Cette approche, qui repose sur des relations fortes et assumées avec les entreprises, n’est néanmoins pas partagée par toutes les ONG. Greenpeace, par exemple, a fait le choix d’une indépendance financière en ne se reposant que sur ses adhérents et n’hésite pas à mener des campagnes de dénonciation d’entreprises dont elle estime que le modèle économique entraîne la détérioration de l’environnement.
L’enjeu financier n’est pas neutre : le WWF a ainsi pu être questionné sur son approche jugée par certains trop proche de l’écoblanchiment, ce qui pose la question de l’instrumentalisation.
Le rapport de force est néanmoins nécessaire pour « obtenir des changements systémiques, car la politique des petits pas des entreprises et des États ne suffit pas au regard de l’urgence climatique », souligne Jérôme Frignet, directeur des programmes de Greenpeace. « Certaines entreprises sont sensibles à leur image auprès des citoyens et prennent donc des engagements pour modifier leur comportement. Il faut néanmoins se méfier des changements de façade », précise-t-il.
Face à l’ampleur des enjeux environnementaux, la question n’est plus de savoir s’il faut ou non coopérer, mais bien comment le faire concrètement. Les entreprises intègrent de plus en plus dans leur stratégie les questions sociétales, environnementales et territoriales. La mise en place de directions de l’engagement en est la dernière incarnation. Une évolution pleine de promesses ?

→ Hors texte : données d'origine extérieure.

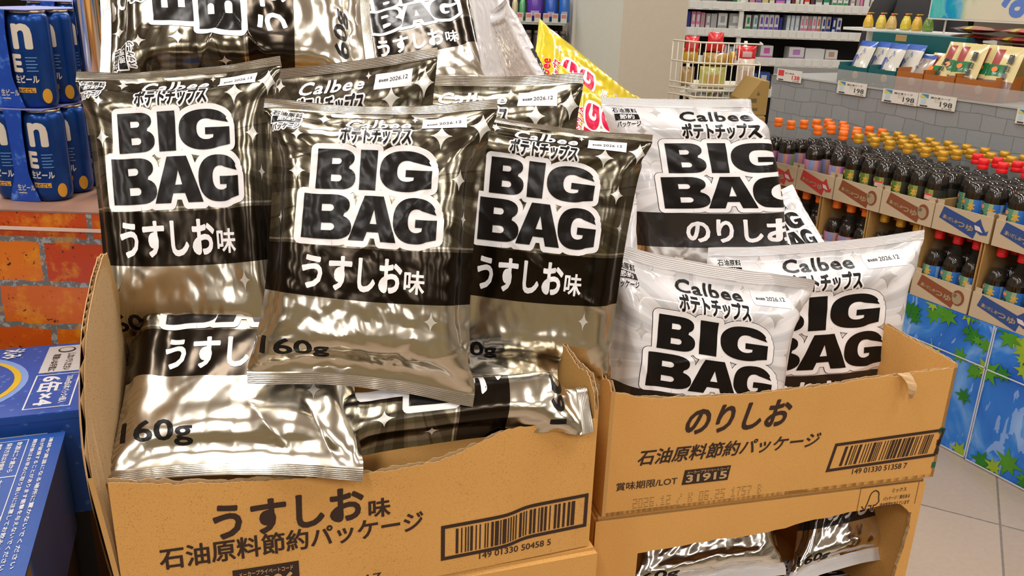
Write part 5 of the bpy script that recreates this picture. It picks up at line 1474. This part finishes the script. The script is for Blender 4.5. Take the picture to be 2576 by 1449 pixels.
# poster
PO = NT('poster_watercolour'); _o = PO.coord('Object'); _x = PO.sep(_o); _n = PO.noise(_o, 9, 5, .6, dist=.8)
_f = PO.math('ADD', PO.math('MULTIPLY', _x[0], 3.2), PO.math('MULTIPLY', PO.math('SUBTRACT', _n, .5), .9))
PO.set(color=PO.ramp(_f, [(.0, (.02, .42, .47)), (.14, (.12, .50, .45)), (.22, (.0, .24, .55)), (.38, (.0, .33, .45)), (.50, (.18, .42, .62)), (.58, (.40, .52, .28)), (.70, (.62, .60, .46))]), rough=.4)
s, z = disp(2334, 48, .62); s2, z2 = disp(2590, 62, .62)
t_ = dthing('poster_board', 'white-edged watercolour poster in blue and teal above the snack packs', 'poster', s, .62, z)
b = MB(); b.box(0, .62, 0, .004, 0, .34, 1); b.box(.006, .614, -.001, 0, .007, .333, 0)
b.flat(fit(text('な', .035), .315, .02, .45, .19), FR, .0016, 2); b.build('poster_sheet', [PO.m, solid((.66, .66, .60)), solid((.10, .20, .55))], t_)
b = MB(); b.lathe([(.004, 1.166 - z), (.004, .30)], 10, 0, cx=.08, cy=.009); b.build('poster_rod', solid((.45, .40, .36), .3), t_)
# ------------------------------------------------------------------ BACKGROUND: gondola, basket, cartons, pouch shelf
GY = 6.2
g = thing('gondola_shelf', 'white shop gondola of toiletries seen right of the beige pillar', 'shelf', (0, GY, 0))
gx0, gx1 = 1.13, 3.3
zr = [on_y(1960, py, GY)[2] for py in (19, 86, 156, 235, 330)]
MB().box(gx0, gx1, .36, .40, 0, 1.9).build('back_panel', BLACK, g)
MB().box(gx0 - .02, gx0, 0, .4, 0, 1.9).build('side_post', WHITE_STEEL, g)
MB().box(1.50, 1.53, -.004, .02, 1.16, 1.9).build('side_post', WHITE_STEEL, g)
rails = []
for k, z in enumerate(zr):
    b = MB(); b.box(gx0, gx1, 0, .36, z - .012, z + .0, 0); b.box(gx0, gx1, -.012, 0, z - .03, z + .028, 0); b.build('shelf_board', [WHITE_STEEL], g)
rnd = random.Random(5)
k = 0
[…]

- 1Jacques Poirot, « Les associations entre les entreprises et ONG : la création d’un espace de coopération contribuant à assurer efficacité et pérennité aux actions socialement responsables des entreprises », RIMEC, janvier 2017.
- 2Le RTE est créé en 2000. L’entreprise assure le transport de l’électricité à haute tension entre le producteur et les postes sources. Enedis, entreprise créée en 2008, assure de son côté la distribution entre ces postes et les clients finals. Préalablement, EDF assurait l’ensemble de la chaîne de production.
- 3André Sobczak, « Des partenariats exigeants entre entreprises et ONG accélèrent l’apprentissage de la RSE », The Conversation, 11 janvier 2017.